Pierre Soulages. Tanabe Chikuunsai IV
Captant la clarté jaillie de la nuit, certaines œuvres, d’une beauté unique, révèlent et enchantent les couleurs de l’ombre. Les collections de la Fondation Baur, Musée des arts d’Extrême-Orient, regorgent de ces perles rares, attirant les visiteurs du monde entier.
Au sein des vitrines dédiées aux grès chinois de l’époque Song (960-1279), les bols tenmoku aux revêtements irisés, parcourus de « fourrures de lièvre », de « gouttes d’huile », en sont d’extraordinaires témoignages. Plus proches dans le temps, au sein de l’ensemble exceptionnel de porcelaines chinoises monochromes des XVIIe et XVIIIe siècles, on peut aussi découvrir les « poussières de thé » ou les « noirs miroirs » aux reflets ondoyants. Dans les espaces aux éclairages tamisés dévolus à l’art japonais, nombre des objets réunis par Alfred Baur condensent une esthétique du demi-jour, si justement célébrée par le romancier Tanizaki Junichirō dans son incontournable Éloge de l’ombre. Ainsi le noir profond des objets en laque en particulier – fourreaux de sabres, boites à thé, à encens, écritoires – aux surfaces ciselées, polies, ajourées, attise poudres et fils d’or, incrustations de métal, de nacre ou d’émaux.
C’est dans le sillage de cet héritage en clair-obscur que la Fondation Baur a choisi de converser avec quelques-uns des chefs-d’œuvre du maître du « noir lumière », Pierre Soulages. La complicité de son art avec « l’épaisseur du silence » attachée, selon les mots de Tanizaki, aux « couleurs des ténèbres » dans la culture visuelle de l’archipel, quoique purement contingente n’en est pas moins manifeste. Ses œuvres ont parfois suscité des rapprochements avec la calligraphie ou la laque et pourraient aussi dialoguer avec la « peinture de l’envers » (urazaishiki). L’objet de ce catalogue est de proposer une autre rencontre avec le pays du Soleil-Levant, née cette fois dans les lignes érigées, le son et la lumière perçant des forêts de bambous ; à la « sculpture abstraite », née selon Pierre Soulages de l’« écriture des branches dans l’espace », répondent les tiges et les nœuds du bambou modelé en clair-obscur par un artiste d’exception, Tanabe Chikuunsai IV. Héritier de traditions et de techniques ancestrales, quatrième représentant d’une prestigieuse lignée de vanniers, il travaille le végétal d’un regard neuf, sculptural et lumineux.

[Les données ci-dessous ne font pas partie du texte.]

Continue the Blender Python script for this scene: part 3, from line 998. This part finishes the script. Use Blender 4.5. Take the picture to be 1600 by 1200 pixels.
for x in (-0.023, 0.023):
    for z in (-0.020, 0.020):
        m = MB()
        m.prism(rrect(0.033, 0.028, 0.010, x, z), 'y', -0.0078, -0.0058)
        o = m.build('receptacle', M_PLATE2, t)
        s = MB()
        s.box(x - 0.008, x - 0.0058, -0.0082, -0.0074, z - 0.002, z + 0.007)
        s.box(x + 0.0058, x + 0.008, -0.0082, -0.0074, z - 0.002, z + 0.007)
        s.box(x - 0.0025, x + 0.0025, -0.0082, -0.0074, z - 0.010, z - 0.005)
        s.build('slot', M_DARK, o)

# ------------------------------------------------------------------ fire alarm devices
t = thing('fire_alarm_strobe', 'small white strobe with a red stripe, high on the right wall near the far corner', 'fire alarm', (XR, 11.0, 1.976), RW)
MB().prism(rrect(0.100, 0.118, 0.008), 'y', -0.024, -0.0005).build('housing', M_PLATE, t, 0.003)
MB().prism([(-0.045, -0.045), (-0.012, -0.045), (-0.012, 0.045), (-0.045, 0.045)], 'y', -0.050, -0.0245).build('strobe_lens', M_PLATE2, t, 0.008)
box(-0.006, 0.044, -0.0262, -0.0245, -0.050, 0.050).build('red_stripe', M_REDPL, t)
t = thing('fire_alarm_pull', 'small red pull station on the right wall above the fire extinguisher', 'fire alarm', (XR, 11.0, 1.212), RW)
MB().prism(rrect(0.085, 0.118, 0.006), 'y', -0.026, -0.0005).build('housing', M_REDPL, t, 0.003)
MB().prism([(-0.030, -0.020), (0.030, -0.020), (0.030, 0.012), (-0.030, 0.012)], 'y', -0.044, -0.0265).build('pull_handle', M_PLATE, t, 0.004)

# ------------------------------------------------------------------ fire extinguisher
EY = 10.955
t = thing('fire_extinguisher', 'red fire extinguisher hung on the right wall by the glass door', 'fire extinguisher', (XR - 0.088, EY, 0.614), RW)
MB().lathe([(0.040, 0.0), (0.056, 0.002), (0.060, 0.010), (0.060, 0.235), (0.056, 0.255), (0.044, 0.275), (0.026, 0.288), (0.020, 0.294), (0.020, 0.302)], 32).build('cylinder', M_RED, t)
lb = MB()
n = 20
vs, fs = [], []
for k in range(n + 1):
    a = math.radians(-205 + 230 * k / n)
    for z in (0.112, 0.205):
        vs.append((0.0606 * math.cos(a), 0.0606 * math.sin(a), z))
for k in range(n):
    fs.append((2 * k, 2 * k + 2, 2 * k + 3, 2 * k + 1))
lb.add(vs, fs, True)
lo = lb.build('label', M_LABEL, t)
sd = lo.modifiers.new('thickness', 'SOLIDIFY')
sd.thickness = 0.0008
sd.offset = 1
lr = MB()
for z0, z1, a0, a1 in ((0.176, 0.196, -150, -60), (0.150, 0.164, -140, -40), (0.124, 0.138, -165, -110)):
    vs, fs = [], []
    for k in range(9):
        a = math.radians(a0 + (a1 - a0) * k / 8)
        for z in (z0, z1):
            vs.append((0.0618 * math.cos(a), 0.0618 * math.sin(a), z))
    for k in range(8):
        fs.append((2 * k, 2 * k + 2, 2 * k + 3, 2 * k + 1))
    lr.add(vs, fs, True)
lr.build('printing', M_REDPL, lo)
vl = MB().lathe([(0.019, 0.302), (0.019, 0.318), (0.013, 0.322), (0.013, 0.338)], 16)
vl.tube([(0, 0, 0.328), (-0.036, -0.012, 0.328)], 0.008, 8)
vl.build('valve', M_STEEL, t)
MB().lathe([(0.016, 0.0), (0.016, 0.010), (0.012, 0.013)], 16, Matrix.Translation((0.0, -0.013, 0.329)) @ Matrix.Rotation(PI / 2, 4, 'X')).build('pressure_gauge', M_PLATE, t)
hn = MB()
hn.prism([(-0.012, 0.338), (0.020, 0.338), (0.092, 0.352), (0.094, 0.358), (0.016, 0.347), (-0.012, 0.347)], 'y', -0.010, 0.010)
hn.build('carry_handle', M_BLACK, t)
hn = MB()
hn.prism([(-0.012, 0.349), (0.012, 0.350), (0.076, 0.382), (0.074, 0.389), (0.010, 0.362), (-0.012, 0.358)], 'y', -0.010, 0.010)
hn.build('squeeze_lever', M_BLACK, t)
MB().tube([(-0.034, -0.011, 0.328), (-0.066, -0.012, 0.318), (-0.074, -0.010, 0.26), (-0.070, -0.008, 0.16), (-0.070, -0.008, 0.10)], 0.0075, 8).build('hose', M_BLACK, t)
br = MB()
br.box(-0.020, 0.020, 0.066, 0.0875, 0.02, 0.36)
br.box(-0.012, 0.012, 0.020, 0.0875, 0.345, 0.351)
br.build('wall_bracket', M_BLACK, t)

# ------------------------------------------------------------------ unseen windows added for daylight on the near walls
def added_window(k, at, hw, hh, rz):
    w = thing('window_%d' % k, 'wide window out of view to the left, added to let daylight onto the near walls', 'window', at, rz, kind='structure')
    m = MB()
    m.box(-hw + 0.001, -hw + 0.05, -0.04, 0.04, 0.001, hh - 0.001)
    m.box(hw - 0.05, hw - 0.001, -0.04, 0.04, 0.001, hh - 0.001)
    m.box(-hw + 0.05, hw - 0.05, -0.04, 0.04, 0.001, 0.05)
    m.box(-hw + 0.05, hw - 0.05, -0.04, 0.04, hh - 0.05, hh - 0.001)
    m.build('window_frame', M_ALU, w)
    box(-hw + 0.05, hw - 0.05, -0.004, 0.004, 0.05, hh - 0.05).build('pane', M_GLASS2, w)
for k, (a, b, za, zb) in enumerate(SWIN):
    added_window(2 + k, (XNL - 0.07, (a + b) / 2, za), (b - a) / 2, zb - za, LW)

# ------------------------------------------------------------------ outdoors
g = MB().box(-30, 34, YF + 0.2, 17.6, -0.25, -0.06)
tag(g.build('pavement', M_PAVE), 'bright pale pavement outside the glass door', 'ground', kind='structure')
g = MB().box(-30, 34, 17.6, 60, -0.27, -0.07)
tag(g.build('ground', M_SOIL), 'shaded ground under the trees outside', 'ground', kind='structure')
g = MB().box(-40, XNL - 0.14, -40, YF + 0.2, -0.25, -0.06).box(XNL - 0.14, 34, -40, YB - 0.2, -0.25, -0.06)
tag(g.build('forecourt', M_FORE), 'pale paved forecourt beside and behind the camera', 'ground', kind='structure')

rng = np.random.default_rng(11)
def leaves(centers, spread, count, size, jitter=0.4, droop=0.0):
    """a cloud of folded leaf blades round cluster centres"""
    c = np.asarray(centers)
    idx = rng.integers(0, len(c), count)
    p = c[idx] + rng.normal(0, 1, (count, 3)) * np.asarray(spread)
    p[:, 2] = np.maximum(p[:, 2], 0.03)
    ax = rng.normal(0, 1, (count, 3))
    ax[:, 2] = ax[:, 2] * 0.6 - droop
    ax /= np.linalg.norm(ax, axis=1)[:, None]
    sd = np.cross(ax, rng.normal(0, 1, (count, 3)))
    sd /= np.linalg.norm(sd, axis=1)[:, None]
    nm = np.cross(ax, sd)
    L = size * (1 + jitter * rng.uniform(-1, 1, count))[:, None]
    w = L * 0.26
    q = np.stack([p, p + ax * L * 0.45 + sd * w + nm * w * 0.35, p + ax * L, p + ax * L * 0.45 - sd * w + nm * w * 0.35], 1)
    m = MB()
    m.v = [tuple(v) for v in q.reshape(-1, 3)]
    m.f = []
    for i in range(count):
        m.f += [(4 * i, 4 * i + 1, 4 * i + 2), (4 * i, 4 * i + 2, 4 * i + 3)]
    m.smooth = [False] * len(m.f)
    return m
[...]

Diplômée de l’École du Louvre, docteur de Paris IV Sorbonne, Laure Schwartz-Arenales débute sa carrière au Musée national des Arts asiatiques-Guimet et à l’École du Louvre où elle enseigne les arts extrême-orientaux. Ses recherches sur la peinture ancienne japonaise menées à partir de 1998 au Japon(Université du Tōhoku – Musée national de Kyōto) sont récompensées en 2007 par la Kajima Foundation for the Arts. Professeur à l’université Ochanomizu puis à l’université Sophia (Tōkyō), elle dirige depuis 2018 la Fondation Baur, Musée des arts d’Extrême-Orient à Genève.
Actuellement conservatrice de la collection d’arts décoratifs à la Fondation Gandur pour l’Art (Genève), Fabienne Fravalo est docteur en histoire de l’art des universités de Neuchâtel et de Clermont-Ferrand. Ancienne chargée d’études et de recherche à l’INHA (Paris), elle est également l’auteur d’une monographie sur le céramiste Émile Decœur, publiée en collaboration avec la galerie Michel Giraud (Paris).
Philippe Boudin dirige avec sa fille Zoé Niang la galerie Mingei située au cœur de Saint-Germain-des-Prés à Paris. Spécialisée dans l’art de la vannerie japonaise de bambou, dont elle est leader en Europe, la galerie organise de nombreuses expositions thématiques, collabore activement avec les musées et conseille les collections privées.
Maezaki Shinya est spécialiste de l’histoire du design et des arts décoratifs japonais. Après un doctorat en 2009 à la School of Oriental and African Studies, SOAS – London University, il est depuis 2015 professeur associé à l’Université pour femmes de Kyoto. Il a publié un grand nombre d’ouvrages sur les arts décoratifs japonais du XIXe au XXIe siècle.
Tanabe Chikuunsai IV est l’héritier d’une dynastie de maîtres du bambou du Kansai. Son gō (nom d’artiste) « Chikuunsai » signifie « nuage de bambou ». Sa dimension internationale lui confère une place proéminente dans cet art encore méconnu en Europe. Ses œuvres sont désormais collectionnées par les plus grands musées internationaux.